··· DATA LINES ···
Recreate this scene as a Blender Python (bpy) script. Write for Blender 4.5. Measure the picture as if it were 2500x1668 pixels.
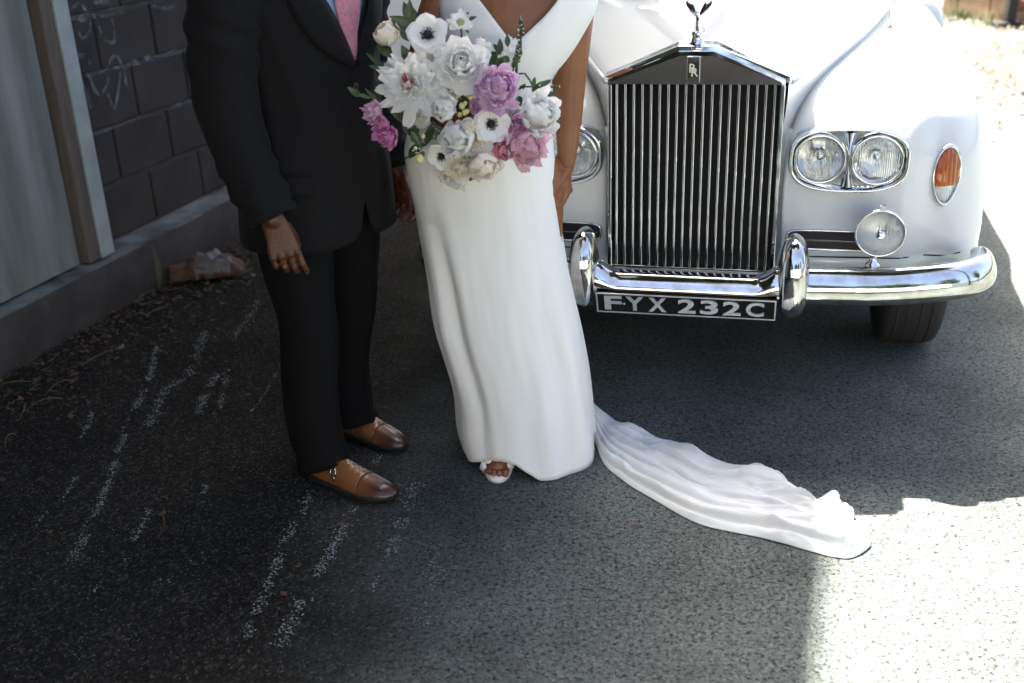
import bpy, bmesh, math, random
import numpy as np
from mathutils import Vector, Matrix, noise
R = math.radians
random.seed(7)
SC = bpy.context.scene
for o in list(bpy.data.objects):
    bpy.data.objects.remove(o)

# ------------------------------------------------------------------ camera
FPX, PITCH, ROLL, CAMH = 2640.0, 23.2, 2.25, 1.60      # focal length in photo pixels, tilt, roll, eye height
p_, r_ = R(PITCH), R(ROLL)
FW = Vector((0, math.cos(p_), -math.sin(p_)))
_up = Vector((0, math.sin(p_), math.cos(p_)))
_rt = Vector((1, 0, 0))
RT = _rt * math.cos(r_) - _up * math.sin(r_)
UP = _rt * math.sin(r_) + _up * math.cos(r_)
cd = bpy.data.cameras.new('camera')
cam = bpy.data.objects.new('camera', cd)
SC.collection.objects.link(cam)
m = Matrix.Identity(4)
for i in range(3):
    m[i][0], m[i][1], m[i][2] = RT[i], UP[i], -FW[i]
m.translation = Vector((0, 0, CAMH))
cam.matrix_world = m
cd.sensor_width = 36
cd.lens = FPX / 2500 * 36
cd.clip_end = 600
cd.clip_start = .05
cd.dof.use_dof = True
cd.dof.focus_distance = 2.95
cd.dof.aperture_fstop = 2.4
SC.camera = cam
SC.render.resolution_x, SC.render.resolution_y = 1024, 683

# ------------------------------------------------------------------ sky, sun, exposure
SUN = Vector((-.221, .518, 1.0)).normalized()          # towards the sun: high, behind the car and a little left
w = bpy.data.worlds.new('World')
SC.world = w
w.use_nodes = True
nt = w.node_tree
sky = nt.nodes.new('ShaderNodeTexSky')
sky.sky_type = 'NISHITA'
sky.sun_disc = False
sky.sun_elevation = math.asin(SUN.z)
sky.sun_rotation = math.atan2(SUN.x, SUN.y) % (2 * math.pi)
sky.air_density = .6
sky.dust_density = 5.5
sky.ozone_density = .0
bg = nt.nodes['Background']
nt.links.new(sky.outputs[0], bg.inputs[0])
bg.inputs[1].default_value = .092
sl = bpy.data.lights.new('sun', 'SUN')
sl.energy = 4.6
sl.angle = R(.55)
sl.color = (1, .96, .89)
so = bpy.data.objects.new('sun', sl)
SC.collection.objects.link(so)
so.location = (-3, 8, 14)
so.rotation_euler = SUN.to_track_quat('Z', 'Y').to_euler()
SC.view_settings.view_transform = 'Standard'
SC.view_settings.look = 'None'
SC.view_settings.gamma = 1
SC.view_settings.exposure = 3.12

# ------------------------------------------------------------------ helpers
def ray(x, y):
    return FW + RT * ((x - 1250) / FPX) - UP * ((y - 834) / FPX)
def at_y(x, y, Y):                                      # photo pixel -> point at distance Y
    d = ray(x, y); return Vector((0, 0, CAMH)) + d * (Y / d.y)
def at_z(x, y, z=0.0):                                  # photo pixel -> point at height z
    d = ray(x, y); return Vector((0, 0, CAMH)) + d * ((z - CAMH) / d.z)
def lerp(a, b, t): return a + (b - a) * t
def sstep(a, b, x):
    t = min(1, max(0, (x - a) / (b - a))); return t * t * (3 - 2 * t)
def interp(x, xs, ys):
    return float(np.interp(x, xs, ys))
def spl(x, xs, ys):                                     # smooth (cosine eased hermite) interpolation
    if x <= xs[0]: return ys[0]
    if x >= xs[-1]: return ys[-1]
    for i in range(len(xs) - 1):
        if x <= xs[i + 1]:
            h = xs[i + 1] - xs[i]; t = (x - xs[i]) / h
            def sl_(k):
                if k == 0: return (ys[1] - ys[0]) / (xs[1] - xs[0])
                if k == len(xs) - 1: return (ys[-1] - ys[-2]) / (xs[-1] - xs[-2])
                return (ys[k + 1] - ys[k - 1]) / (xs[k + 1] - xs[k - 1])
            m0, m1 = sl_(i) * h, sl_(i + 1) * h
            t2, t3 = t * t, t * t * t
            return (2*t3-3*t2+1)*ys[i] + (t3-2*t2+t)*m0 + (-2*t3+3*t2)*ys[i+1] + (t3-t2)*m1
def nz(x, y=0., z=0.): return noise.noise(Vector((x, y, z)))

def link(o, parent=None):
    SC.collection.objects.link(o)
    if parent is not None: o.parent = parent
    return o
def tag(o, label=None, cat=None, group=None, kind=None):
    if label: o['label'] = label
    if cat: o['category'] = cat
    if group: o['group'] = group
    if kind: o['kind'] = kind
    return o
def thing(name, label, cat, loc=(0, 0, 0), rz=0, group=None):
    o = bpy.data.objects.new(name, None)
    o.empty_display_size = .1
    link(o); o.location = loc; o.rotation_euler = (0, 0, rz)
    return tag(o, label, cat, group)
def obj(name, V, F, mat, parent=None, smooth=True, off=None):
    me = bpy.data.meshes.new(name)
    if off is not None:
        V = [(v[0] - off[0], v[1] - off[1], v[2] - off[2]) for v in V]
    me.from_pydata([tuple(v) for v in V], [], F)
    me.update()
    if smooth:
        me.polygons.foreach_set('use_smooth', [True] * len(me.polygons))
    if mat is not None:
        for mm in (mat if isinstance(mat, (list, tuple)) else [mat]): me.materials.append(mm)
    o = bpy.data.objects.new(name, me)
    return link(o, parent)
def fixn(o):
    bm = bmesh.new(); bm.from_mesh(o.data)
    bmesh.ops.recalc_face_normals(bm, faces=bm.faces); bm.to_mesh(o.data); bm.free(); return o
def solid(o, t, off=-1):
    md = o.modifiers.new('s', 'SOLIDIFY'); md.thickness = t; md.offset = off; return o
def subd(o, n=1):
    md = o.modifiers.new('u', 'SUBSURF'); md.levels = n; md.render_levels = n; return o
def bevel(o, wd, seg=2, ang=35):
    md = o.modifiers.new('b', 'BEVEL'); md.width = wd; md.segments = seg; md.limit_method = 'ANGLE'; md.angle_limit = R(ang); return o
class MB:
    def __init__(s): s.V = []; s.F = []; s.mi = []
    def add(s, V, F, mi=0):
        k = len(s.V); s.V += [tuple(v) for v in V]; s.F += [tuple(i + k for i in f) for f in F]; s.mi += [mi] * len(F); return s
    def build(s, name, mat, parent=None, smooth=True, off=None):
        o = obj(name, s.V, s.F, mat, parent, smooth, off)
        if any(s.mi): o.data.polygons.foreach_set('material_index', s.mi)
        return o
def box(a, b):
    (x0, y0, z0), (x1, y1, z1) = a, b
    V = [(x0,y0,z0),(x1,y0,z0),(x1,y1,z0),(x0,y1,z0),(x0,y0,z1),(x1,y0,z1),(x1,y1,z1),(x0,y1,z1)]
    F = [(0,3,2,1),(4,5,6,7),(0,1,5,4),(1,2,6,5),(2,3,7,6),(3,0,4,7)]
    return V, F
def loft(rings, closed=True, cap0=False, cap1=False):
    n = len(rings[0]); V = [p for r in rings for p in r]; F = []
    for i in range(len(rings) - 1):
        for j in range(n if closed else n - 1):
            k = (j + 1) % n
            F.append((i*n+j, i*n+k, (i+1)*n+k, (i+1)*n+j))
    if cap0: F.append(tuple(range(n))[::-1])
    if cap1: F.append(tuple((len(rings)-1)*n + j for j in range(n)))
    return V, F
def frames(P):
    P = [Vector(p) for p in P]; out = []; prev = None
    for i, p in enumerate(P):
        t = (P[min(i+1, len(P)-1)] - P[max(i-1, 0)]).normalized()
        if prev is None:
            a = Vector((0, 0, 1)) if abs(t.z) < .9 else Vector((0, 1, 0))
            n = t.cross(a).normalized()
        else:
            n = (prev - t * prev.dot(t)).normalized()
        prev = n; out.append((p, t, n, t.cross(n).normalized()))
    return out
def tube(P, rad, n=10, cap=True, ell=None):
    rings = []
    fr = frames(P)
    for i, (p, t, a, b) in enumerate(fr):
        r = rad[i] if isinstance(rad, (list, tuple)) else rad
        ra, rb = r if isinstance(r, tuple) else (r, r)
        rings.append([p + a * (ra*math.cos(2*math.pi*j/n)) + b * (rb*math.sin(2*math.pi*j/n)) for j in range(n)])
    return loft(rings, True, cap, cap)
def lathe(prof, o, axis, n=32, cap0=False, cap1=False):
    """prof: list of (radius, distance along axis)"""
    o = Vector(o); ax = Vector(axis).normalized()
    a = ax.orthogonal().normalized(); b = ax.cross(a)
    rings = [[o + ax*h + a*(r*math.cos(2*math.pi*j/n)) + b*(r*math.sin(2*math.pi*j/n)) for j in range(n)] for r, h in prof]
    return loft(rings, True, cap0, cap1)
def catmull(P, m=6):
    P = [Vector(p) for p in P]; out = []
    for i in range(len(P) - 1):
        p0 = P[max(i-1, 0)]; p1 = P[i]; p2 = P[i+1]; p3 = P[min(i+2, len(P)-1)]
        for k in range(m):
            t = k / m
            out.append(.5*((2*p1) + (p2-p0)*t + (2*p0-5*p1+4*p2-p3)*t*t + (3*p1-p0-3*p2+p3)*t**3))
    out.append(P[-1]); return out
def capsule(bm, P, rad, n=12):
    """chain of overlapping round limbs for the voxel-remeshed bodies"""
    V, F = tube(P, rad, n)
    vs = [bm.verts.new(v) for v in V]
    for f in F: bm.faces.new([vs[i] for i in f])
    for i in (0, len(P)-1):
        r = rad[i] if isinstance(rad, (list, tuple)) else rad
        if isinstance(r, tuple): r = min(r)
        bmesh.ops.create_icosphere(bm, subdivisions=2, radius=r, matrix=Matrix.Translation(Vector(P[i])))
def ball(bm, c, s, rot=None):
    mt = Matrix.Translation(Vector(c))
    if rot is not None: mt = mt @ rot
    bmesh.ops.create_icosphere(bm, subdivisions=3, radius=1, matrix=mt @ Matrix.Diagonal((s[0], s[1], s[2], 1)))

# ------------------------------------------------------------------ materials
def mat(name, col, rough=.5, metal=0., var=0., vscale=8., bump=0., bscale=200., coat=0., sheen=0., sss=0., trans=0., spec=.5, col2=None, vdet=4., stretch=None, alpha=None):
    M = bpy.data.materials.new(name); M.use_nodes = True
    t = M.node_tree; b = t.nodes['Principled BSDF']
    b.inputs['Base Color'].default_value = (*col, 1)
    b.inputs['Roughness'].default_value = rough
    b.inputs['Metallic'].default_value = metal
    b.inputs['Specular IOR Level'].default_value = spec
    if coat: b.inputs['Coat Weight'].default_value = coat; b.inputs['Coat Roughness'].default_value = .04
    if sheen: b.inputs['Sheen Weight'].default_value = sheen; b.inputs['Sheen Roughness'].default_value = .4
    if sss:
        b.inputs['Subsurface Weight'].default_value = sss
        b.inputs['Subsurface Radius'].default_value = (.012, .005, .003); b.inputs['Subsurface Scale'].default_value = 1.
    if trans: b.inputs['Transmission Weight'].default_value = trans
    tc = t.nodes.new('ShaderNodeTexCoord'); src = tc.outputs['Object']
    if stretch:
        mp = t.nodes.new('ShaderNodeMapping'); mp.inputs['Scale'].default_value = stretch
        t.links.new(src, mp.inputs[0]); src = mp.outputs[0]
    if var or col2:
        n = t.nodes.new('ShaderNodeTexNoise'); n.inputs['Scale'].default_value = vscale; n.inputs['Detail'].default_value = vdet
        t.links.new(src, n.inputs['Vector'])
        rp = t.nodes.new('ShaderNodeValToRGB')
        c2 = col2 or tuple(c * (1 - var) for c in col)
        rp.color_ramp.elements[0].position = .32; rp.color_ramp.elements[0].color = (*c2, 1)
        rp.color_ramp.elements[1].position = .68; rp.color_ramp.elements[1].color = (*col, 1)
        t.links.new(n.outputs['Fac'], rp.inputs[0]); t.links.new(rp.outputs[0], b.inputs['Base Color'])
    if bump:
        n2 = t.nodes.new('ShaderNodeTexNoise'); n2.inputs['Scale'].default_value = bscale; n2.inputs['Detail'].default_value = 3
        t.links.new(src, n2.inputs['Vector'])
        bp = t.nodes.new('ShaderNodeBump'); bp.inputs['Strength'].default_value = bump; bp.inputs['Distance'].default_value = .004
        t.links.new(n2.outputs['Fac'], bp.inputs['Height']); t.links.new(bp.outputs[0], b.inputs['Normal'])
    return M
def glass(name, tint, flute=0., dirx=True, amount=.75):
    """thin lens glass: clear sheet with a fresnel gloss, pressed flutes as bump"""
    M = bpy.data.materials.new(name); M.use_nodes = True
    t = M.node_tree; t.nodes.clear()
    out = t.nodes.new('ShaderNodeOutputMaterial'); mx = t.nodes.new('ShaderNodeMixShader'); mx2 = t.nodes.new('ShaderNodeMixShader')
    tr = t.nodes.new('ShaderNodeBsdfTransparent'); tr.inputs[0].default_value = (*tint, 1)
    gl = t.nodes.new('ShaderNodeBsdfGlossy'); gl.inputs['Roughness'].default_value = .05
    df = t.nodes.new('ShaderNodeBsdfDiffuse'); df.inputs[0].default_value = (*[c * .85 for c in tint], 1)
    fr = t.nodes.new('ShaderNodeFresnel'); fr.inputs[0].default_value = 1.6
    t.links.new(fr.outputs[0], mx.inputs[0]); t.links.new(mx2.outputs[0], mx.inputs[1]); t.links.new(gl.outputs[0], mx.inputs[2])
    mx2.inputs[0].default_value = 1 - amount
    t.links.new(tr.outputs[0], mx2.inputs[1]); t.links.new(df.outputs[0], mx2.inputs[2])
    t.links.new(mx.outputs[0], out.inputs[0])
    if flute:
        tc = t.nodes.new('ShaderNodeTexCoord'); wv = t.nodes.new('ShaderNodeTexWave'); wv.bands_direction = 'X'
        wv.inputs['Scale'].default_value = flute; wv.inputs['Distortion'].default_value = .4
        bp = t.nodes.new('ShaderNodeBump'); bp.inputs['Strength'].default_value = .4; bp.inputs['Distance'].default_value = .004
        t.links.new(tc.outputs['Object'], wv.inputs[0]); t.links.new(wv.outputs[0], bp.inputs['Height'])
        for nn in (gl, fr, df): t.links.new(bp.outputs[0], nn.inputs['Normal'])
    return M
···
Please restate the material above line by line, exactly, beginning at its first line and ending with the line that contains "bpy.data.objects.remove(o)", without any pictures.

Recreate this scene as a Blender Python (bpy) script. Write for Blender 4.5. Measure the picture as if it were 2500x1668 pixels.
import bpy, bmesh, math, random
import numpy as np
from mathutils import Vector, Matrix, noise
R = math.radians
random.seed(7)
SC = bpy.context.scene
for o in list(bpy.data.objects):
    bpy.data.objects.remove(o)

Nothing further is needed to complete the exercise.